Definitions are important.
I was using the definition that the stuff I find in my fountain pen or a printer ink cartridge is "ink" ... so "infrared ink" would have similar properties.
Blue ink would be any fluid that let's you write in blue... by analogy...
Then I checked my concepts by finding out what was being marketed and/or researched under the label "infrared ink". It's not exactly a scientific term.
The only model I'm aware of regarding ink and colors is the Subtractive Color Model (
http://en.m.wikipedia.org/wiki/Subtractive_color) which is all about the frequencies which hit the ink, which ones are absorbed and which ones are bounced back.

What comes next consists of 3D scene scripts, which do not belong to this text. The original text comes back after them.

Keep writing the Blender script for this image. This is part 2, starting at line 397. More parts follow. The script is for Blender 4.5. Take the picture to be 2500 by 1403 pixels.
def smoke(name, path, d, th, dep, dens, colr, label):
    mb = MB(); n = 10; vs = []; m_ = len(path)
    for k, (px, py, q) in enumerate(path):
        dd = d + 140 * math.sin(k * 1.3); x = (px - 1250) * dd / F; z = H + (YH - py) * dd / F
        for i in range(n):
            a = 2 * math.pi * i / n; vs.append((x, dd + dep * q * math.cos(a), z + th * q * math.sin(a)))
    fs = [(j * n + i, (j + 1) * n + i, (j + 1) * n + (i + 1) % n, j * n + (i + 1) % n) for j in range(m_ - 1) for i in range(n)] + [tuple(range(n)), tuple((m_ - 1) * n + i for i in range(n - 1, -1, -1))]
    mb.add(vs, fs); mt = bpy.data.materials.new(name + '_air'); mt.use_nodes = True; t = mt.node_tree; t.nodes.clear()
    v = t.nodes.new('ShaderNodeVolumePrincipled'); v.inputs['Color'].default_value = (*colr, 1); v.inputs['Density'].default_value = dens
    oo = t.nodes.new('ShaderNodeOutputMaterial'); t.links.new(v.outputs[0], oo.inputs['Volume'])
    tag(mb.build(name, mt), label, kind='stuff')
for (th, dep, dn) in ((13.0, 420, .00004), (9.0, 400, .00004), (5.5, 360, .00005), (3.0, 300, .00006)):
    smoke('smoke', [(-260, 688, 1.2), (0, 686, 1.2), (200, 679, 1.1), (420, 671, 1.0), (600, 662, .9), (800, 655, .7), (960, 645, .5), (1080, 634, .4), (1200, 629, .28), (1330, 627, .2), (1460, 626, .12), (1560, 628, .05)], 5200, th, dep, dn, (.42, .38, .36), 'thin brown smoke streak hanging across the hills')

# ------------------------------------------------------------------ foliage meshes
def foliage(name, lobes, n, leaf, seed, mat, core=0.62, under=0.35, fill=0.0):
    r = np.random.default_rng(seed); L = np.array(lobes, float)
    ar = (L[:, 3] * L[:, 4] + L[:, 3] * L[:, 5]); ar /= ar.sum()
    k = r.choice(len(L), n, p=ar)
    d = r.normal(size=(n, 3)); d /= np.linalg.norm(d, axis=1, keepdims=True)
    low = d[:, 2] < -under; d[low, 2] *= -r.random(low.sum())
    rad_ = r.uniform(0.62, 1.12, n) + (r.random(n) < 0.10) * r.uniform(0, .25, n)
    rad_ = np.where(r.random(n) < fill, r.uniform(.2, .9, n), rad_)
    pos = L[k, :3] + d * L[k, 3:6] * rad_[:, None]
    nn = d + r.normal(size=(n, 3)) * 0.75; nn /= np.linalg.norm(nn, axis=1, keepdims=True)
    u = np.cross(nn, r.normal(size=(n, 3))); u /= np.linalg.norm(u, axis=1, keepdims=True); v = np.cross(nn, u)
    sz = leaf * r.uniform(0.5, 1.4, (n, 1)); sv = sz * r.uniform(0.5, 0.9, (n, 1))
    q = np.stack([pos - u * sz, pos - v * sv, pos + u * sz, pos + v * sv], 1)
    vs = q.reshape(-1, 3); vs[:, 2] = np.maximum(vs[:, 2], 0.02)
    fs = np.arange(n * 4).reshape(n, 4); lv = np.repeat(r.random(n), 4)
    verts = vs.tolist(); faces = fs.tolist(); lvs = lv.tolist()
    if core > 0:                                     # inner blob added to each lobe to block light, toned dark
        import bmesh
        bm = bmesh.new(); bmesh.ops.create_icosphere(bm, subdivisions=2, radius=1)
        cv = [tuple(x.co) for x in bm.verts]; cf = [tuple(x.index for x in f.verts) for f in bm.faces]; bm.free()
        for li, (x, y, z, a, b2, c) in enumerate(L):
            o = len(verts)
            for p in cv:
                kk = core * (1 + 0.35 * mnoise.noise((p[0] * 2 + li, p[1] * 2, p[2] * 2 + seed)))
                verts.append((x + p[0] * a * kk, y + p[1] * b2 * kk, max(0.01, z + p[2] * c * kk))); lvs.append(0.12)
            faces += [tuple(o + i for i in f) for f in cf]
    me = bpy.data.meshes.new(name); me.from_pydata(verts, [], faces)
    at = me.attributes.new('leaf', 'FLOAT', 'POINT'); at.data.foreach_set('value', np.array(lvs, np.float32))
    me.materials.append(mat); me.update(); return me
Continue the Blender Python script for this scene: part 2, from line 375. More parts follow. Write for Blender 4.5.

That model only refers to the visible light ... and there is an "additive color model" that you must surely have heard of also.
http://www.widescreenmuseum.com/oldcolor/additive-subtractive.htm
...better reference than wikipedia:
http://hyperphysics.phy-astr.gsu.edu/hbase/vision/subcol.html
A basic discussion of colors and how they work:
http://www.fi.edu/color/color.html
Basically, everything will absorb some light, reflect or scatter some, and transmit some.
The proportions change with the wavelength.
When the effect is to produce a striking effect to the eye, the substance is said to have a color.
So colors are mostly about visible light. But knowing that visible light is part of the same phenomena as radio waves and gamma rays means we can extend the concept of color to include any electromagnetic wave. But if we do that, then our ideas about what counts as a pigment need to be adjusted too.
A surface has a color if it strongly scatters light in a well defined range of wavelengths.
Common inks scatter a wide range of wavelengths of visible light, but absorb one or more narrow bands in that range. Outside the visible spectrum you can get a wide range of behaviors - but pretty much all common inks are transparent to high wavelengths, absorb infrared well, but are also transparent to radio.
You can get data on the absorbtion spectra of different pigments.